German firms grit teeth and cling on

Newsroom 30/05/2011 | 11:42

German companies with local operations have mixed feelings about the pros and cons of doing business in Romania. Nevertheless, most German investors have weathered the crisis well and continue to find business opportunities in Romania, argued attendees at the third German Business Forum, organized by BR last week.

Simona Bazavan

Romania continues to be an attractive investment destination from an economic perspective, but the general investment climate – the administrative, legal and judicial environment – still poses barriers to foreign investors in spite of the authorities’ efforts to address some of the existing issues, believes Sonja Kreibich, head of the economic section of the German Embassy to Bucharest. To give an example, the way in which public tenders are being handled lacks transparency with some being canceled without clear reasons, said Thomas Benedikt Singh, regional manager for Romania of Reinhold Meister Group.
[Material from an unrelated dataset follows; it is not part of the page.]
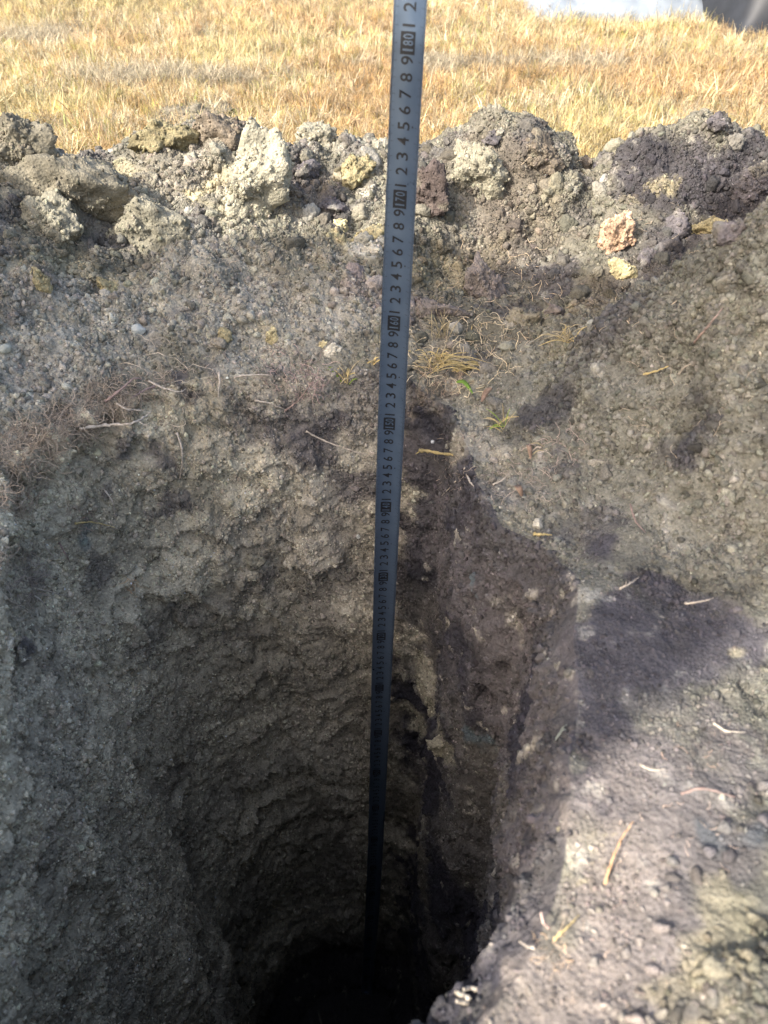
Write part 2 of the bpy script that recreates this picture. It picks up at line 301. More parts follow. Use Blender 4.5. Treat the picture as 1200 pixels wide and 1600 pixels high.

Above all, there remains the issue of the general perception. “A problem we are still facing is the fact that Romania has a bad image,” added Radu Merica, president of AHK, the Romanian-German Chamber of Commerce. He said that currently there are no big German investments in the pipeline, only expansion plans for already existing facilities. While most of the German companies operating in Romania have remained here others have closed local operations, AHK’s president went on.

A field where Merica sees future growth potential is green energy, whether it is in delivering the necessary equipment or building production facilities. Present at the event, Wilhelm Balbierer, country chairman of Osram Romania, said there was a clear interest to develop this field but very often the costs of setting up and running such projects are not fully understood. Lack of thorough business plans also raises problems when companies are looking to obtain financing from banks, cautioned Thomas Debelic, senior representative of Commerzbank. While Romania has the legislative framework that regulates investments in green energy, the secondary legislation is still missing making it hard to implement the primary. Lack of clear legislation, something that also hampers financing, convinces many investors interested in investing in green energy, including German ones, to put their projects on hold, said Uwe Kühn, managing partner of IRED Partners, a company specialized in energy projects including EU funding.

Nevertheless, Romania continues to have an interesting mix of factors that keeps it on the watch list for investors, commented Kurt Weber, managing director with Horvath & Partners.

Taking a look at what is happening in the region, Romania is now facing fiercer competition than before. It is seen as being on the same level as other countries like Serbia and Croatia when foreign companies are looking for new destinations to expand their business said Rusandra Sandu, associated partner and head of the corporate/M&A department at Noerr and also the event’s moderator.

The third edition of the German Business Forum gathered around 50 attendees and was organized last week at the Crowne Plaza Hotel. The event was sponsored by Noerr, Horvath & Partners and Lufthansa.